**Set task**. Transcribe the lines below verbatim, skipping the images.

**Supplied material**.
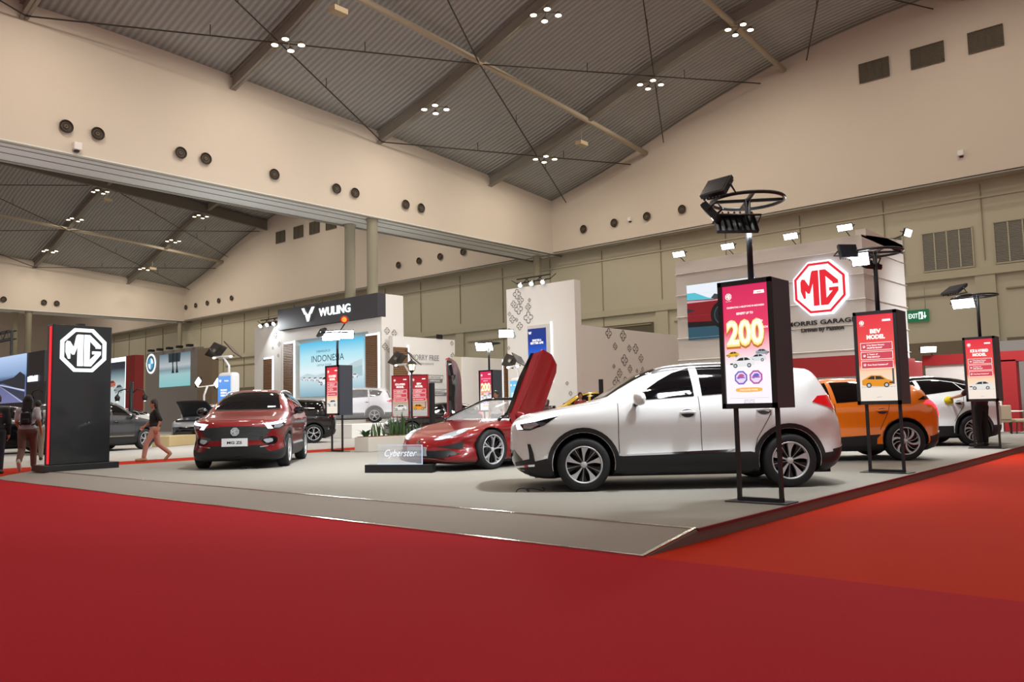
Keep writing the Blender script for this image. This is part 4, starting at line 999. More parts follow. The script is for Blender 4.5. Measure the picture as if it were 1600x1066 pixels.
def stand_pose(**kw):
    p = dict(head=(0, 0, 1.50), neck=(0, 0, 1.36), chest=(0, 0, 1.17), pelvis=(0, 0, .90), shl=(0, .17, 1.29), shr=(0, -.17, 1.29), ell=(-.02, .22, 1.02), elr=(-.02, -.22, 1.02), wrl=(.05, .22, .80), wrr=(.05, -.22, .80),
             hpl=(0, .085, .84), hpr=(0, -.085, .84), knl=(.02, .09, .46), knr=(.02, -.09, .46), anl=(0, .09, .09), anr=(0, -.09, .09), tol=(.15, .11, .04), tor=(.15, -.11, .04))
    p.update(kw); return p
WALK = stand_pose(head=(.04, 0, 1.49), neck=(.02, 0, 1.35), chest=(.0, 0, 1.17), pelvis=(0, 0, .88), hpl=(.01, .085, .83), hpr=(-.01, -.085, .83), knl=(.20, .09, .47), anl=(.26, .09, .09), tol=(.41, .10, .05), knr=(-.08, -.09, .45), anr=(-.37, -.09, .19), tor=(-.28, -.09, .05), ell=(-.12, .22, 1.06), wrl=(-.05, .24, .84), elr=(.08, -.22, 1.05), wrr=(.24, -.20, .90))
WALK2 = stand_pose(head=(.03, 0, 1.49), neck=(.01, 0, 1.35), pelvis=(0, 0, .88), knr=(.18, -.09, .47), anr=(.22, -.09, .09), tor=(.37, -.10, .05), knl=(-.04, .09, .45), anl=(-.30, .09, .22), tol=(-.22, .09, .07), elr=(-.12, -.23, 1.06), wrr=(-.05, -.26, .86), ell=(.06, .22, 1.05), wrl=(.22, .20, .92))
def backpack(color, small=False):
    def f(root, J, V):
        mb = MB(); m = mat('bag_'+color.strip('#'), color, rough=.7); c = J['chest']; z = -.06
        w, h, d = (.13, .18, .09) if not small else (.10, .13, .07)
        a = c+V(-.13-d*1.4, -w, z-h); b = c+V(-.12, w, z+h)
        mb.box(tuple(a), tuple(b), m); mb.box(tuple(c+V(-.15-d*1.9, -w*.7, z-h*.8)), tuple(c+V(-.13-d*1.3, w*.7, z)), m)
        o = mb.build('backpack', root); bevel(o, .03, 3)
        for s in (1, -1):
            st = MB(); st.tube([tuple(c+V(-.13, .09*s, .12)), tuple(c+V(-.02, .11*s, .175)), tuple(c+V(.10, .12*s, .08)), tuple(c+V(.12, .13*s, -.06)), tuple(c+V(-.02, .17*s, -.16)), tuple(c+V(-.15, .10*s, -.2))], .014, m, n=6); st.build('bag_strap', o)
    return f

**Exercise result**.
Keep writing the Blender script for this image. This is part 4, starting at line 999. More parts follow. The script is for Blender 4.5. Measure the picture as if it were 1600x1066 pixels.
def stand_pose(**kw):
    p = dict(head=(0, 0, 1.50), neck=(0, 0, 1.36), chest=(0, 0, 1.17), pelvis=(0, 0, .90), shl=(0, .17, 1.29), shr=(0, -.17, 1.29), ell=(-.02, .22, 1.02), elr=(-.02, -.22, 1.02), wrl=(.05, .22, .80), wrr=(.05, -.22, .80),
             hpl=(0, .085, .84), hpr=(0, -.085, .84), knl=(.02, .09, .46), knr=(.02, -.09, .46), anl=(0, .09, .09), anr=(0, -.09, .09), tol=(.15, .11, .04), tor=(.15, -.11, .04))
    p.update(kw); return p
WALK = stand_pose(head=(.04, 0, 1.49), neck=(.02, 0, 1.35), chest=(.0, 0, 1.17), pelvis=(0, 0, .88), hpl=(.01, .085, .83), hpr=(-.01, -.085, .83), knl=(.20, .09, .47), anl=(.26, .09, .09), tol=(.41, .10, .05), knr=(-.08, -.09, .45), anr=(-.37, -.09, .19), tor=(-.28, -.09, .05), ell=(-.12, .22, 1.06), wrl=(-.05, .24, .84), elr=(.08, -.22, 1.05), wrr=(.24, -.20, .90))
WALK2 = stand_pose(head=(.03, 0, 1.49), neck=(.01, 0, 1.35), pelvis=(0, 0, .88), knr=(.18, -.09, .47), anr=(.22, -.09, .09), tor=(.37, -.10, .05), knl=(-.04, .09, .45), anl=(-.30, .09, .22), tol=(-.22, .09, .07), elr=(-.12, -.23, 1.06), wrr=(-.05, -.26, .86), ell=(.06, .22, 1.05), wrl=(.22, .20, .92))
def backpack(color, small=False):
    def f(root, J, V):
        mb = MB(); m = mat('bag_'+color.strip('#'), color, rough=.7); c = J['chest']; z = -.06
        w, h, d = (.13, .18, .09) if not small else (.10, .13, .07)
        a = c+V(-.13-d*1.4, -w, z-h); b = c+V(-.12, w, z+h)
        mb.box(tuple(a), tuple(b), m); mb.box(tuple(c+V(-.15-d*1.9, -w*.7, z-h*.8)), tuple(c+V(-.13-d*1.3, w*.7, z)), m)
        o = mb.build('backpack', root); bevel(o, .03, 3)
        for s in (1, -1):
            st = MB(); st.tube([tuple(c+V(-.13, .09*s, .12)), tuple(c+V(-.02, .11*s, .175)), tuple(c+V(.10, .12*s, .08)), tuple(c+V(.12, .13*s, -.06)), tuple(c+V(-.02, .17*s, -.16)), tuple(c+V(-.15, .10*s, -.2))], .014, m, n=6); st.build('bag_strap', o)
    return f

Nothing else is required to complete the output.